De l’intelligence artificielle à la finance des données : le Maroc et l’Afrique à l’aube d’un nouveau cycle du capital
Si l’intelligence artificielle est la nouvelle électricité, alors la liquidité des données en est le marché de l’énergie. Partout dans le monde, un nouveau paradigme s’impose : celui de la finance des données, où les organisations cherchent à valoriser leur patrimoine informationnel comme un actif stratégique.

Des entreprises pionnières explorent la tokenisation des données, c’est-à-dire leur certification par blockchain et intelligence artificielle, afin d’en garantir la propriété, la traçabilité et la valorisation économique. Cette évolution ouvre la voie à un nouveau capitalisme cognitif, où la donnée devient la véritable unité de mesure de la richesse immatérielle.

Le chemin marocain : de la gouvernance à la capitalisation

Le Maroc a déjà posé les bases d’une souveraineté numérique structurée : la Commission Nationale de Protection des Données Personnelles (CNDP) veille à la protection des droits numériques ; le développement d’un cloud souverain garantit la maîtrise de l’infrastructure ; et la stratégie Maroc Digital 2030 inscrit la gouvernance de la donnée et l’intelligence artificielle parmi les priorités nationales.

L’enjeu désormais est de passer de la gouvernance à la capitalisation. Il s’agit de créer les conditions pour que les données publiques et privées deviennent des actifs productifs, générateurs de valeur, d’innovation et de confiance. On peut imaginer à terme un dispositif que j’appelle MrabaData inspiré du principe de la bourse de la donnée, où chaque institution ou entreprise pourrait déclarer, certifier et valoriser ses données dans un cadre éthique, transparent et souverain.

Un tel modèle placerait le Maroc à l’avant-garde d’une finance des données souveraine, inclusive et respectueuse de ses valeurs culturelles et sociales.

L’Afrique du réveil des données

Sur tout le continent, une nouvelle conscience émerge : la donnée n’est plus un sous-produit de la numérisation, mais une ressource stratégique et géoéconomique. Des initiatives comme Smart Africa ou le Cadre africain de gouvernance des données adopté par l’Union africaine illustrent cette prise de conscience collective.

Les États africains cherchent désormais à construire un écosystème de souveraineté numérique fondé sur trois piliers : l’infrastructure — data centers, clouds souverains, interconnexions régionales ; les compétences — ingénierie de la donnée, IA, cybersécurité, analyse prédictive ; et la gouvernance — cadres juridiques, éthiques et comptables favorisant la valorisation des actifs numériques.

Dans ce mouvement, le Maroc peut devenir un hub continental de la finance des données, reliant l’Afrique, l’Europe et le monde arabe autour d’un modèle équilibré de développement numérique.

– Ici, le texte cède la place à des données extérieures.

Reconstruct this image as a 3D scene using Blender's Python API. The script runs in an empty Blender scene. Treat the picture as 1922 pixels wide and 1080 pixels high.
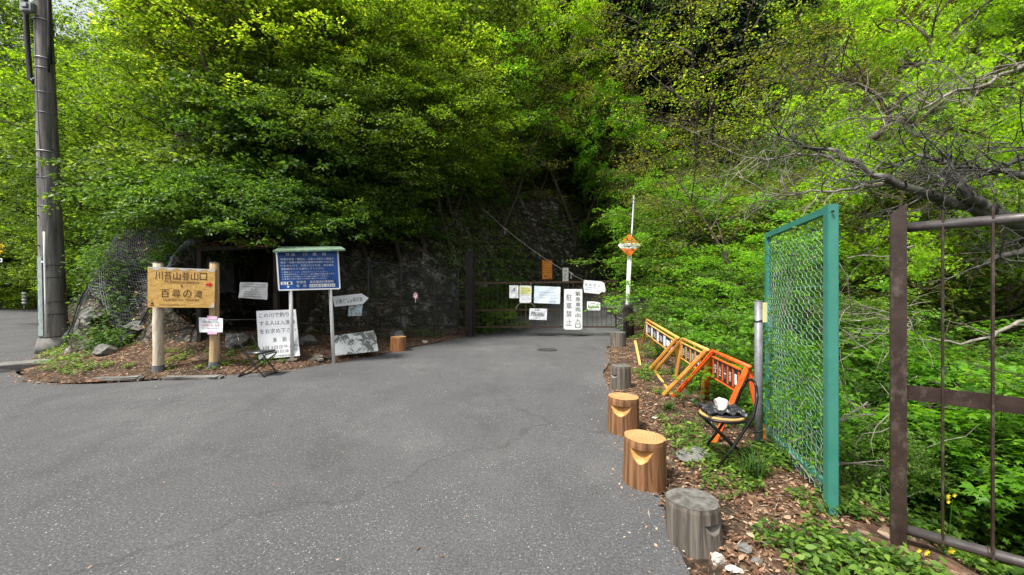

Réécrire la logique de la richesse

La donnée est en train de redéfinir la nature même du capital. Elle ne s’épuise pas : elle se recompose, se valorise et se régénère à chaque usage. Elle devient un actif circulaire, au cœur de la productivité cognitive du XXIᵉ siècle.

Mais sa valeur dépendra de la gouvernance qu’on lui accorde. Pour le Maroc et pour l’Afrique, l’enjeu n’est pas seulement technologique : il est épistémologique, économique et civilisationnel. C’est celui d’un nouveau contrat numérique, où la donnée devient un bien commun, un levier de développement et un actif national, fondement d’une souveraineté retrouvée.